Material supplied:
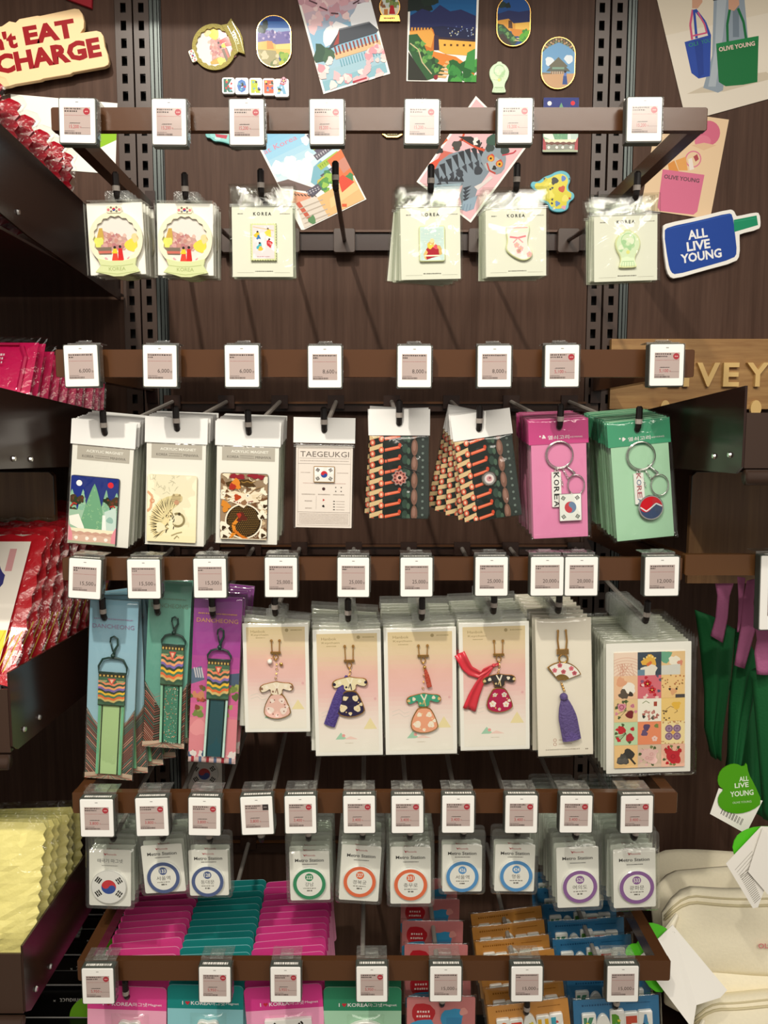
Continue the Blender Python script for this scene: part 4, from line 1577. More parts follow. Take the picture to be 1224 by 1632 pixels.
def keyring(key, corners, c1, c2, desc, kind, n, seed, dx=0.0):
    p = Prod(key, corners, 'keyring_pack', desc, 'keyring', 'keyrings on coloured cards')
    p.card(.0, .995, m=mat(f'card_{kind}', c2, .5), fx0=.035, fx1=.965, y=0)
    hm = mat(f'header_{kind}', c1, .45)
    punched_flap(p, .005, .21, hm, y=-.0007, th=.0006, name='header_band')
    A = Art(seed)
    A.text('열쇠고리', p.fx(.50), p.fz(.155), 6.0, '#f2e9ea', p.w * .36, bold=.01)
    A.text('KEYRING', p.fx(.80), p.fz(.157), 2.2, '#f2e9ea', p.w * .2)
    A.blob(p.fx(.25), p.fz(.148), 2.6, '#f2e9ea', .6, 9)
    A.circ(p.fx(.19), p.fz(.142), 1.3, '#f2e9ea', n=8)
    p.art(A, 'card_lettering', -.0009)
    cx, cz = p.fx(.50), p.fz(.30)
    R = p.w * .23
    m = loop(MB(), cx, cz, R, R, 1.0)
    loop(m, cx + .5, cz + .4, R - 1.3, R - 1.3, .7, -.0042)
    p.mb(m, 'split_ring', M_SILVER, smooth=True)
    m = chain_links(MB(), [(p.fx(.46 + .012 * i), p.fz(.415 + .019 * i)) for i in range(8)])
    chain_links(m, [(p.fx(.55 + .02 * i), p.fz(.415 + .018 * i)) for i in range(6)])
    chain_links(m, [(p.fx(.43 - .006 * i), p.fz(.41 + .015 * i)) for i in range(3)])
    p.mb(m, 'chain', M_SILVER, smooth=True)
    a, b = (.36, .735) if kind == 'pink' else (.34, .70)
    x0, x1 = p.fx(.36), p.fx(.52)
    za, zb = p.fz(b), p.fz(.44)
    bar = p.mb(MB().prism(sc_pts(rrect(x0, za, x1, zb, 1)), -.0034, -.0012, .0004), 'letter_tag', M_WHITEG)
    B = Art(seed + 1)
    for i, ch in enumerate('KOREA'):
        B.text(ch, (x0 + x1) / 2, zb - (zb - za) * (i + .5) / 5, (zb - za) * .15, '#2c2a2c' if kind == 'pink' else ['#b06a72', '#7a8aa0', '#b06a72', '#b06a72', '#7a8aa0'][i], (x1 - x0) * .62, rot=-90, bold=.02)
    B.build('tag_lettering', bar, -.0036, M_PRINTG, p.o)
    m = MB()
    rx, rz = p.fx(.77), p.fz(.555)
    loop(m, rx, rz, p.w * .14, p.w * .17, .95, -.0035, 22)
    m.tube([((rx - p.w * .13) * .001, -.0035, (rz + p.w * .1) * .001), ((rx - p.w * .02) * .001, -.0045, (rz + p.w * .2) * .001), ((rx - p.w * .17) * .001, -.0035, (rz + p.w * .34) * .001)], [.0012, .0017, .0011], 7)
    p.mb(m, 'clasp', M_SILVER, smooth=True)
    if kind == 'pink':
        cx, cz = p.fx(.66), p.fz(.74)
        hw, hh = p.w * .19, p.h * .115
        mg = p.mb(MB().prism(sc_pts(rrect(cx - hw, cz - hh, cx + hw, cz + hh, 1.5)), -.0055, -.0035, .0005), 'flag_charm', M_SILVER)
        B = Art(seed + 2)
        B.rect(cx - hw + .8, cz - hh + .8, cx + hw - .8, cz + hh - .8, '#e9ece6')
        B.taeguk(cx, cz, hw * .52, 65, '#c8424c', '#6d86a8')
        for sx in (-1, 1):
            for sz in (-1, 1):
                B.trigram(cx + sx * hw * .62, cz + sz * hh * .68, hw * .34, 35 * sx * sz + 90, (1, (sx + sz) % 2, 1), '#4a5248')
        B.build('charm_print', mg, -.0057, M_PRINTG, p.o)
    else:
        cx, cz = p.fx(.60), p.fz(.735)
        r = p.w * .205
        mg = p.mb(MB().prism(sc_pts(ell(cx, cz, r, n=36)), -.006, -.0035, .0007), 'taegeuk_charm', M_SILVER)
        B = Art(seed + 2)
        B.taeguk(cx, cz, r * .88, -15, '#c21a26', '#3a4a68')
        B.line([(cx - r * .85, cz + r * .1), (cx - r * .4, cz - r * .25), (cx, cz), (cx + r * .4, cz + r * .3), (cx + r * .85, cz + r * .05)], r * .1, '#dcdcdc')
        B.build('charm_print', mg, -.0062, M_PRINTG, p.o)
    p.bag(-.01, 1.01, -.03, 1.03, 6.2, seed, wr=1.5)
    p.stack(n, 9.0, 1.4, 1.2, seed=seed, dx=dx)


keyring((1, 6), ((843, 667), (932, 667), (945, 858), (846, 857)), '#cb3f85', '#e488b4', 'magenta keyring card with white flag charm', 'pink', 11, 81)
keyring((1, 7), ((969, 669), (1058, 669), (1086, 858), (978, 860)), '#3f9c74', '#a9d6b4', 'green keyring card with round taegeuk charm', 'green', 14, 85)
# --- row three: strap cards
M_STRAPCLIP = mat('dark_green_clip', '#1f3a33', 0.3)


def roof_art(p, seed, sky, kind):
    A = Art(seed)
    x0, x1, z0, z1 = p.fx(0), p.fx(1), p.fz(1), p.fz(0)
    A.clip = (x0, z0, x1, z1)
    W, H = x1 - x0, z1 - z0
    A.grad(x0, z0, x1, z1, sky, 14)
    if kind in ('blue', 'teal'):
        for sx in (0, 1):
            ex = x0 if sx == 0 else x1
            A.poly([(ex, z1 - H * .60), (x0 + W * .5, z1 - H * .82), (x0 + W * .5, z0), (ex, z0)], '#55504a' if kind == 'blue' else '#3a352c')
            for k in range(24):
                t = k / 24
                zz = z1 - H * (.63 + .36 * t)
                a = (ex, zz)
                d = 1 if sx == 0 else -1
                A.line([(ex + d * W * .02, zz), (ex + d * W * .26, zz - H * .07)], H * .0042, A.r.choice(['#b06a58', '#8a4a40', '#6d7a6c', '#c98a78', '#4f6a60']))
                A.line([(ex + d * W * .24, zz - H * .055), (ex + d * W * .44, zz - H * .035)], H * .003, A.r.choice(['#b8756a', '#768a7c', '#8c5348']))
        A.poly([(x0, z0), (x1, z0), (x1, z0 + H * .03), (x0 + W * .5, z0 + H * .045), (x0, z0 + H * .03)], '#c9b09a')
        for k in range(9):
            A.line([(x0 + W * .5, z0 + H * .03), (x0 + W * k / 8, z0)], H * .003, ['#b05848', '#4f7a68'][k % 2])
        A.line([(x0, z1 - H * .61), (x0 + W * .3, z1 - H * .73)], H * .006, '#8f8a7e')
        A.line([(x1, z1 - H * .61), (x1 - W * .3, z1 - H * .73)], H * .006, '#8f8a7e')
    else:
        A.poly([(x0, z1 - H * .44), (x0 + W * .2, z1 - H * .42), (x0 + W * .28, z1 - H * .50), (x0, z1 - H * .53)], '#5f7088')
        for k in range(4):
            A.line([(x0 + W * .05 * (k + 1), z1 - H * .43), (x0 + W * (.05 * k + .1), z1 - H * .49)], H * .008, '#c9c4cc')
        A.poly([(x1, z1 - H * .45), (x1 - W * .22, z1 - H * .46), (x1 - W * .24, z1 - H * .52), (x1, z1 - H * .54)], '#4f6078')
        for i in range(44):
            A.blob(x0 + W * A.r.uniform(0, 1), z1 - H * A.r.uniform(.53, .72), W * A.r.uniform(.04, .09), A.r.choice(['#7a8a4a', '#5d6e3c', '#b0553c', '#d08a68', '#8a4a3a', '#a0a860']), .4, 9)
        A.rect(x0, z0, x1, z1 - H * .73, '#e08a94')
        A.blob(x0 + W * .2, z1 - H * .79, W * .18, '#eb9aa0', .2)
        for i in range(16):
            A.blob(x0 + W * A.r.uniform(0, 1), z0 + H * A.r.uniform(.03, .09), W * A.r.uniform(.04, .08), A.r.choice(['#5d7aa0', '#44587c', '#c85a60', '#e6dcd8']), .4, 9)
        A.rect(x0, z0, x1, z0 + H * .03, '#d8b8b4')
        for k in range(6):
            A.rect(x0 + W * (.06 + .16 * k), z0, x0 + W * (.12 + .16 * k), z0 + H * .035, ['#a8323e', '#5a6e90'][k % 2])
    return A


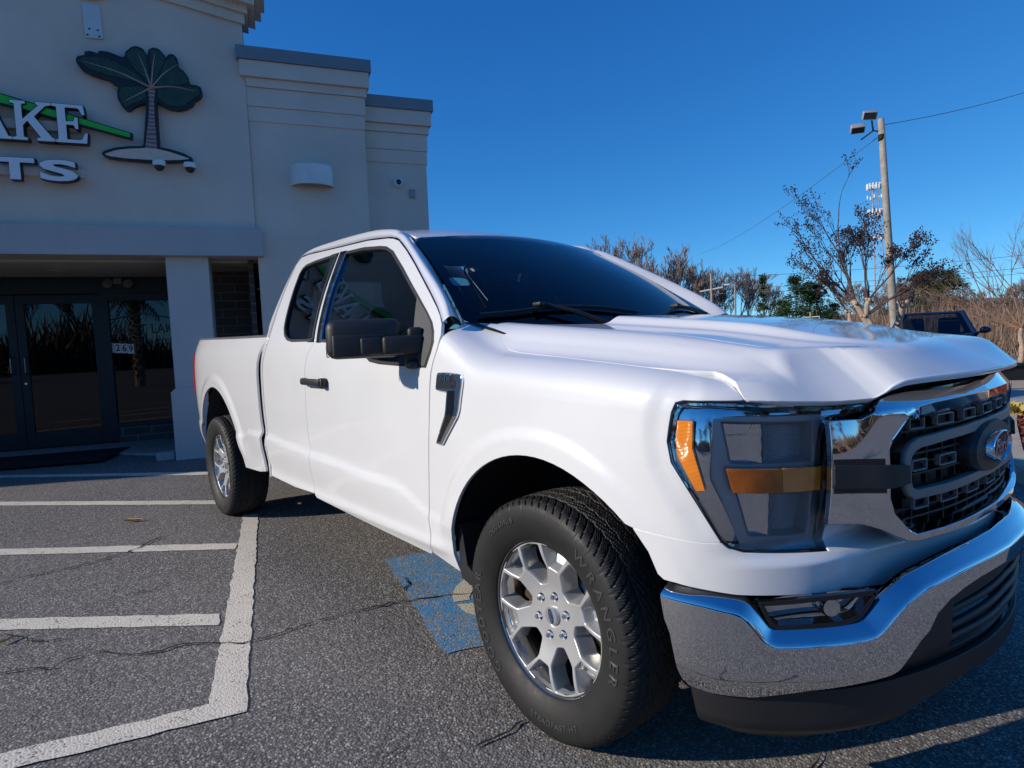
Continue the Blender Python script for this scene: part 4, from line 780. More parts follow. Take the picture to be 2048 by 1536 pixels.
# ---- fender badge
for s in (1,-1):
    def SB(u,t,s=s): P=BODY(u,t).copy(); P[...,1]*=s; return P
    bd=panel('fender_badge',SB,fillet([(-.514,1.072),(-.372,1.083),(-.360,1.074),(-.383,1.012),(-.50,.889),(-.536,.889),(-.462,1.008),(-.449,1.049),(-.524,1.050)],.006),CHROME,TR,step=.012,est=.008,sg=s,lift=.010,skirt=((.004,.003),(.005,.011)))
    panel('nameplate',SB,[(-.508,1.070),(-.392,1.0785),(-.395,1.0575),(-.517,1.0535)],flat('plate_dark',(.06,.06,.065),.3,.6),bd,step=.02,sg=s,lift=.0115,skirt=((.001,.001),))
    panel('vent_inset',SB,[(-.443,1.050),(-.398,1.053),(-.405,1.012),(-.508,.896),(-.528,.895),(-.452,1.008)],GLOSSBLK,bd,step=.012,sg=s,lift=.0108,skirt=((.001,.001),))
def text_on(name,txt,surf,s0,t0,su,tu,h,m,parent,sg=1,lift=0,th=.002,space=1.0,shear=0,bold=0,local=False):
    v,f=text_mesh(txt,h,th/2,bold,space=space); P=np.array(v); g0=off_surf(surf,lift,sg); 
    S0=s0+(P[:,0]+shear*P[:,1])*su[0]+P[:,1]*tu[0]; T0=t0+(P[:,0]+shear*P[:,1])*su[1]+P[:,1]*tu[1]
    Q=g0(S0,T0); Q2=off_surf(surf,lift+.01,sg)(S0,T0); Q=Q+(Q2-Q)*((P[:,2]+th/2)/.01)[:,None]
    return mk(name,Q,f,m,parent,local)
text_on('nameplate_lettering','F-150',lambda u,t:BODY(u,t),-.452,1.0705,(1,.07),(0,.60),.026,CHROME,bd if False else C.objects['fender_badge'],1,.0125,.003,1.15,bold=.0004)
text_on('trim_lettering','XLT',lambda u,t:BODY(u,t),-.415,1.0595,(1,.07),(0,.6),.011,CHROME,C.objects['fender_badge'],1,.0125,.002)
# ---- headlights
HL=[(.617,.7505),(.555,.8525),(.498,.940),(.4885,.993),(.501,1.0565),(.512,1.0775),(.532,1.0855),(.60,1.0895),(.683,1.090),(.84,1.0805),(.987,1.0743),(1.10,1.067),(1.09,1.052),(1.03,1.0305),(.990,1.0265),(.958,1.0255),(.9505,1.017),(.921,.709),(.913,.7055),(.675,.7215),(.637,.732)]
LU=fillet([(.620,1.042),(.905,1.0275),(.908,.9185),(.643,.935)],.012); LL=fillet([(.655,.872),(.905,.8475),(.892,.7305),(.696,.7475)],.012)
BZ=fillet([(.600,1.052),(.928,1.040),(.935,.88),(.912,.712),(.672,.7265),(.585,.90)],.012)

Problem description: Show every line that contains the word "Blender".

Exercise answer:
Continue the Blender Python script for this scene: part 4, from line 1577. More parts follow. Take the picture to be 1224 by 1632 pixels.
Continue the Blender Python script for this scene: part 4, from line 780. More parts follow. Take the picture to be 2048 by 1536 pixels.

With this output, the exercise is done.